The table shows the daily return of the S&P 500 compared to ProShares Short S&P500 (SH) and ProShares UltraShort S&P500 (SDS). SH is a straight-forward inverse ETF; SDS is a 2x inverse ETF.

The S&P 500 hit its all-time high on February 19, then booked losses for seven days in a row. As the table shows, the cumulative loss over those seven days was 12.8%. SH closely tracked the S&P 500 inversely everyday. At the end of seven days, the return was 14.2%.

SDS, the leveraged inverse ETF, did even better. Its seven-day return was 29.3%, significantly better than twice the S&P 500’s loss!

Proceed With Caution

Before you run out and get yourself some inverse ETFs, though, there are caveats. Remember that I said earlier that inverse ETFs can work well over a “short period of time?”

That’s the key. These inverse ETFs should be treated as a trading vehicle, not as a long term investment.

If we take a step back in time and look at how these two ETFs performed over a longer period, we will start to notice a problem. The table shows the values of the S&P 500 and the two ETFs on March 20, 2019 and on March 20, 2020. (The March 20, 2019 prices are adjusted for dividends paid.)

The S&P 500 fell 18.4% over the past year. Meanwhile, SH gained 15.7%. Not as much as you might expect, but still not too bad. But if we look at SDS, its gain was only 22.4%, nowhere near twice the inverse of the S&P return!

No matter how well an inverse ETF tracks the benchmark each day, over time there will be deviation from the intended result. The longer the ETFs are held and the higher the leverage, the greater the difference will be.

Volatility: Not Good for Leveraged ETFs

Consider SDS. At the beginning of every trading day the fund managers borrow money to keep the leverage at 2x in order to maintain its strategy. After a winning day for the fund (a losing day for the S&P), the fund will borrow more money to keep the 2x leverage. And after a losing day, the fund returns some money to also keep leverage at 2x.

This would actually work in the fund’s favor if the S&P 500 falls for consecutive days, as in the seven-day example we gave above. The reason is that when you borrow money to keep the leverage at 2x after a good day, you increase market exposure right before another good day so the return is higher.

But this doesn’t work over a long period of time because the S&P 500 is bound to have periods where it fluctuates rather than decidedly head downward as we’ve seen lately.

Consider what would happen if the S&P 500 gains in Day 1, falls in Day 2, and then gains in Day 3. What happens in this scenario is that the leveraged inverse fund would fall on Day 1, and return borrowed money before Day 2 to keep the leverage at 2x.

However, that hurts the performance because it reduces market exposure on a day when it goes up. Then before Day 3, the fund would borrow money to maintain a 2x leverage, but this again backfires because it increased market exposure on a bad day. Thus, when the stock market has a lot of oscillation, the leveraged inverse ETF’s performance will slip.

Percentages Can Hurt You

SH doesn’t use leverage so it’s better in that regard, but it still uses derivatives and perfect tracking is not possible. Also, the way percentages work will hurt an inverse ETF. Consider the next table.

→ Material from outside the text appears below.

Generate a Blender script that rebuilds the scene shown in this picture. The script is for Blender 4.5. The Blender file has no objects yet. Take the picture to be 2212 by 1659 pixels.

The table shows a hypothetical benchmark and an inverse ETF that tracks it perfectly everyday for 10 days. But at the end of the 10-day period, while the benchmark shows no change, the inverse ETF actually lost 0.27%! The difference may seem small to you, but over time this deviation can build up.

You see, when you fall X% from A to B, in order to get back to A from B, you will need a greater gain than X%. In other words, if you fall 2% from 100 to 98, to get back to 100, you need a 2.04% gain. Since an ETF tracks the benchmark in percentage terms, you can see why it would suffer from this.

Also, due to the additional trading and work required, an inverse ETF will charge relatively high fees for an ETF. For example, SH and SDS both have expense ratios of 0.89%. The SPDR S&P 500 ETF (SPY), a popular ETF that tracks the S&P 500 on a 1:1 basis, has an expense ratio of only 0.095%.

The bottom line is that inverse ETFs can help you during rough times for the market, but don’t get wedded to them and hold them for too long.